Вскоре, как вышел роман, было одно его обсуждение, где говорили массу интересного, и среди прочего — в выступлении взволнованном, произносимом в лучших побуждениях, гражданском — приблизительно так: «Толстой и Достоевский, интеллигенты — писали в русской литературе о народе. Но народ-то обошёлся с ними... как сказать. Мы приветствуем Булгакова... Это новое... Это попытка интеллигенции построить всё иначе, без «народных» иллюзий, сама на себе. Да и что ж народ: были когда-то мужики для русского интеллигента; теперь их место заняли физики. И они примут — поймут, — поднимут своего писателя, которому рукоплещем теперь мы!» Склонение идеи было замечательным. Так и послышалось: «Любезнейший Никанор Иванович! Вы же человек интеллигентный... какой там народ... да мы с вами» и пр., и он кивает, и только когда крепко попадётся и поймёт и жена завопит «покайся, Иваныч!» — будет поздно, и долго ещё придётся «начинать сначала». Я говорю не о человеке, который всё это произносил, а о соскальзывающей, подтолкнутой под локоть мысли, с этой точки побежавшей уже за Коровьевым. Тем самым, который несколько раньше мог того же Никанора в чём-то совершенно другом об интеллигенции уверять и вместе с ним совещаться: как им быть с этим недозрелым типом. Вот об этом-то и писал Булгаков: о глумлении, западающем тотчас же в нашу слабость и непонимание, и о чести и мысли, способных вывести свою правду из любых положений.
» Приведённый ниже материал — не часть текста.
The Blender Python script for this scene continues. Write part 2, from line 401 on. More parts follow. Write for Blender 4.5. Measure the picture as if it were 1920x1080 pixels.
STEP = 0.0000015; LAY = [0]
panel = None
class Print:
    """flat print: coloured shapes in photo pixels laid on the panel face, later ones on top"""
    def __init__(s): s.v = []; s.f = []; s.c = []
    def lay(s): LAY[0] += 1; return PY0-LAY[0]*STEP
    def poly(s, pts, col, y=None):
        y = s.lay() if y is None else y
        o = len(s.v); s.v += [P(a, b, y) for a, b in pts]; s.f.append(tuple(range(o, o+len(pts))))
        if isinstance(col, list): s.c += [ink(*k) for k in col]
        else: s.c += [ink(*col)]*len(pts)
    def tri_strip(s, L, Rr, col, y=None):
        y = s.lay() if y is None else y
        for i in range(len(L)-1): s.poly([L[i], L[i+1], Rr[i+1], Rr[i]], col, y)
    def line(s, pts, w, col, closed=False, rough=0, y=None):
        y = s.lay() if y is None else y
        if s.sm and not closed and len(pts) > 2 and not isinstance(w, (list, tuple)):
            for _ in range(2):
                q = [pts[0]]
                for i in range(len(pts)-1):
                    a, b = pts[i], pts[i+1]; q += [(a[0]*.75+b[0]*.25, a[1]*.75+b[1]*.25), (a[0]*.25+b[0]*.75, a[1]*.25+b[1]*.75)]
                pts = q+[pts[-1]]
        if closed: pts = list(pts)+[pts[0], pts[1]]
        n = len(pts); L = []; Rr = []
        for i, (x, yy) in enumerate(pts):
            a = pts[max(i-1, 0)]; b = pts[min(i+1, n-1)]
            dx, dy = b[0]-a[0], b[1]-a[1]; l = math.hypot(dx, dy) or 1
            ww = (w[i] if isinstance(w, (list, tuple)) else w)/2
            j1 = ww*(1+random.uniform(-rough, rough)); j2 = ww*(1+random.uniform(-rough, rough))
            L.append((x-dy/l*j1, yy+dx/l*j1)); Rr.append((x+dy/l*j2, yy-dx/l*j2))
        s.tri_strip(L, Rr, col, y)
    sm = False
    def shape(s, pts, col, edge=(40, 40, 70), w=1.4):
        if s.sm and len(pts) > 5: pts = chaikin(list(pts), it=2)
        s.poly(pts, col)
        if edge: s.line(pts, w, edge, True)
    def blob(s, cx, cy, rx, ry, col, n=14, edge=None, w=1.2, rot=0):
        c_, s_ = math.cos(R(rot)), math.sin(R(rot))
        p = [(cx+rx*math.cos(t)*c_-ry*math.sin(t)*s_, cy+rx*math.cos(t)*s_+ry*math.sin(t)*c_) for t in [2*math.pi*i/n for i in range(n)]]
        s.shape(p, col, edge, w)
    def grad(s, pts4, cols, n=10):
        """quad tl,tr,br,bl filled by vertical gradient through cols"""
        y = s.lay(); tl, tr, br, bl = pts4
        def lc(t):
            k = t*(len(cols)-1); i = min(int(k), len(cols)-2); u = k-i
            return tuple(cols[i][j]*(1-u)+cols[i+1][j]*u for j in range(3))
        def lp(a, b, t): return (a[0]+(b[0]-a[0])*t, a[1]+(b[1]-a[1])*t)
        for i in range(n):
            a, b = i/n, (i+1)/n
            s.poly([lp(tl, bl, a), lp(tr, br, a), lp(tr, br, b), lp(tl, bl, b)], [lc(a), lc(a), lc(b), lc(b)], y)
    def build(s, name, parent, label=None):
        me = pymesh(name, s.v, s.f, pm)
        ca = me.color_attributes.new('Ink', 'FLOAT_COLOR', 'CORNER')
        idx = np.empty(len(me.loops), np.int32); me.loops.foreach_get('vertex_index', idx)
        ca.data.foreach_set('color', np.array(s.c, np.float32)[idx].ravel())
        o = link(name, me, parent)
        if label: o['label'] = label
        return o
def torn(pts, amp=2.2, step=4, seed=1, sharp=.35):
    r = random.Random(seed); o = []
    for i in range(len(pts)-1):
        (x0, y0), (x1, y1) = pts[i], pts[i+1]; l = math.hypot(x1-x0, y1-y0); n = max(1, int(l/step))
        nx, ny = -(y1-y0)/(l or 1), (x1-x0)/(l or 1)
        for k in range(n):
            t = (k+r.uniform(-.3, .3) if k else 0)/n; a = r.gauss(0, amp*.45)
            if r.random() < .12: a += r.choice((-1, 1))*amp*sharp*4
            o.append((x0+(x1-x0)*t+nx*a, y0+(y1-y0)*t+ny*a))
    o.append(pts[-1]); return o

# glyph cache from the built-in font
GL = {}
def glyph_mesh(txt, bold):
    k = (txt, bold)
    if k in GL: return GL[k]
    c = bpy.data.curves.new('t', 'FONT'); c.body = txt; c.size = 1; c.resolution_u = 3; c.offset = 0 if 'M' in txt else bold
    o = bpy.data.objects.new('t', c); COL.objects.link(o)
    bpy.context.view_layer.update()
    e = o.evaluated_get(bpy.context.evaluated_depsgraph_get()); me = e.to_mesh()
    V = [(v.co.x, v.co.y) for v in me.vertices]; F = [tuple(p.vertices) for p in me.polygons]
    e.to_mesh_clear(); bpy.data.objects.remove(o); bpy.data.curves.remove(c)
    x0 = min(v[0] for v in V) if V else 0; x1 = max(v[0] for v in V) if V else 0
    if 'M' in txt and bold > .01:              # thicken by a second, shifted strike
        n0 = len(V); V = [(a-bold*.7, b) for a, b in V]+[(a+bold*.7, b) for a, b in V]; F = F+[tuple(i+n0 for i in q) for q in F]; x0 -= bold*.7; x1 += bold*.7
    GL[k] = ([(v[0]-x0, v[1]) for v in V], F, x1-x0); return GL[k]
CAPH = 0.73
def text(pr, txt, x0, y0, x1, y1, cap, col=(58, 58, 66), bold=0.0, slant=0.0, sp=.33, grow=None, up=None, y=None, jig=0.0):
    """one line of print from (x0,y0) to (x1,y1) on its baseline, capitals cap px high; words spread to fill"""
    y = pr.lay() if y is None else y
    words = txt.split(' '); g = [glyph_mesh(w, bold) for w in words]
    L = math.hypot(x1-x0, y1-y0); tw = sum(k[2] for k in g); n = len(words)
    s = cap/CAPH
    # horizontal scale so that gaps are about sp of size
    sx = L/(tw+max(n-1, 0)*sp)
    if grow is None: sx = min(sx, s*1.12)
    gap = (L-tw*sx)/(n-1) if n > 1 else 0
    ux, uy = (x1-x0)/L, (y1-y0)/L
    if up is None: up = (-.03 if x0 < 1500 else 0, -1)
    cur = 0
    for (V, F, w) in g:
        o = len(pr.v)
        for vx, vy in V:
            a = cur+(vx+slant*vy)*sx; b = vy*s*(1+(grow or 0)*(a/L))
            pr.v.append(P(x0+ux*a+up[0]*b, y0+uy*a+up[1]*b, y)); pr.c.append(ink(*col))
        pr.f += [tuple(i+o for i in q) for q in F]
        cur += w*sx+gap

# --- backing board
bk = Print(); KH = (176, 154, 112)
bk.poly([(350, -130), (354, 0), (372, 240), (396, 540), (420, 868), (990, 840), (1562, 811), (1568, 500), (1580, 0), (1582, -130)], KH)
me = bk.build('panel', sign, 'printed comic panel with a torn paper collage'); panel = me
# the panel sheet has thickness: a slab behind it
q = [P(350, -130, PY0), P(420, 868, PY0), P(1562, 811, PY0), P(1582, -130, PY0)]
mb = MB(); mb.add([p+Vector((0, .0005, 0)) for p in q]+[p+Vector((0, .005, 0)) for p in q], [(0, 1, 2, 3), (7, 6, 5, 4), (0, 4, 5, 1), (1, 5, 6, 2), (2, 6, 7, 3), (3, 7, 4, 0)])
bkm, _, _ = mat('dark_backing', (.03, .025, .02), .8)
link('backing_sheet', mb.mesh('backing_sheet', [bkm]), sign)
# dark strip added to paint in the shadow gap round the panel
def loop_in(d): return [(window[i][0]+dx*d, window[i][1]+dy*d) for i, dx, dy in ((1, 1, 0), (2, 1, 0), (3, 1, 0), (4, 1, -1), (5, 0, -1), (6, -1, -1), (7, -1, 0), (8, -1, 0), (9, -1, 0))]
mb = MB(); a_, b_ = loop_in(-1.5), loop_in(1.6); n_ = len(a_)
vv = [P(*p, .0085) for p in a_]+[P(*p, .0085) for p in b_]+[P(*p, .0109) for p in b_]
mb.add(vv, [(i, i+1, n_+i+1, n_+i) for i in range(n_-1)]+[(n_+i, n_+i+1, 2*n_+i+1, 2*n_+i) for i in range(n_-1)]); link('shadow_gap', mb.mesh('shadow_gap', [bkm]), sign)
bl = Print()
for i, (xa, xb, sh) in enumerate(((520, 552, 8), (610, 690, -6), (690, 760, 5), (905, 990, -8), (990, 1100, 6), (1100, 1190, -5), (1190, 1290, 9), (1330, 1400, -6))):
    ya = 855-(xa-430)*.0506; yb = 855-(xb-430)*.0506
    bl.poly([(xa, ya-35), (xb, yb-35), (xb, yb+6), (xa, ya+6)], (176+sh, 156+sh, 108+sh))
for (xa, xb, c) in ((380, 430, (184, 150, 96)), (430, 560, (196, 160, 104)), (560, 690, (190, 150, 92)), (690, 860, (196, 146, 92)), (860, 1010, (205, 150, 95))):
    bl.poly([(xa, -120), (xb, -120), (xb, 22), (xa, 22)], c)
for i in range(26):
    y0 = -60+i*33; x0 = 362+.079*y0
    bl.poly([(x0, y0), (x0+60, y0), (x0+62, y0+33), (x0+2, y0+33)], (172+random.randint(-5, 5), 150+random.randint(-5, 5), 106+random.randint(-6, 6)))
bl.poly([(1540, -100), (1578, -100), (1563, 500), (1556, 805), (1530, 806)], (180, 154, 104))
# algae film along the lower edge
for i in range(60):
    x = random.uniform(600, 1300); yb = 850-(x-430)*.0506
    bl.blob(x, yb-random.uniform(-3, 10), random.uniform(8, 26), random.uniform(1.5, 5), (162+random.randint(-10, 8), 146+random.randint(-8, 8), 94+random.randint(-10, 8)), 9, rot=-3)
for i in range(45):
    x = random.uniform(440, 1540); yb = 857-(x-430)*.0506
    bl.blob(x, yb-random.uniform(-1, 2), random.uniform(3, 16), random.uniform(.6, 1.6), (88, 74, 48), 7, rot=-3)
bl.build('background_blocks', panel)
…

Согласимся, что сам писатель эту способность обнаружил и развил с редкой, даже для видавшей виды русской литературы, уверенностью. Оттого его посмертная и недосоставленная книга так естественно вошла в современный интерес; возможно, и что-то открыла в наших далёких от неё днях.
«Наш современник». 1969. № 3. Сс. 116 — 119.
2. Сколь неблагодарное дело — заниматься критикой критики — показали К. Г. Маркс и Ф. Энгельс, написавшие пухлый, но пустой том «Святое семейство, или Критика критической критики. Против Бруно Бауэра и компании». И не остановившиеся на этом, а продолжившие плодить ещё более тучную и одновременно звонкую пустоту в надутой книге «Немецкая идеология. Критика новейшей немецкой философии в лице её представителей Фейербаха, Б. Бауэра и Штирнера и немецкого социализма в лице его различных пророков».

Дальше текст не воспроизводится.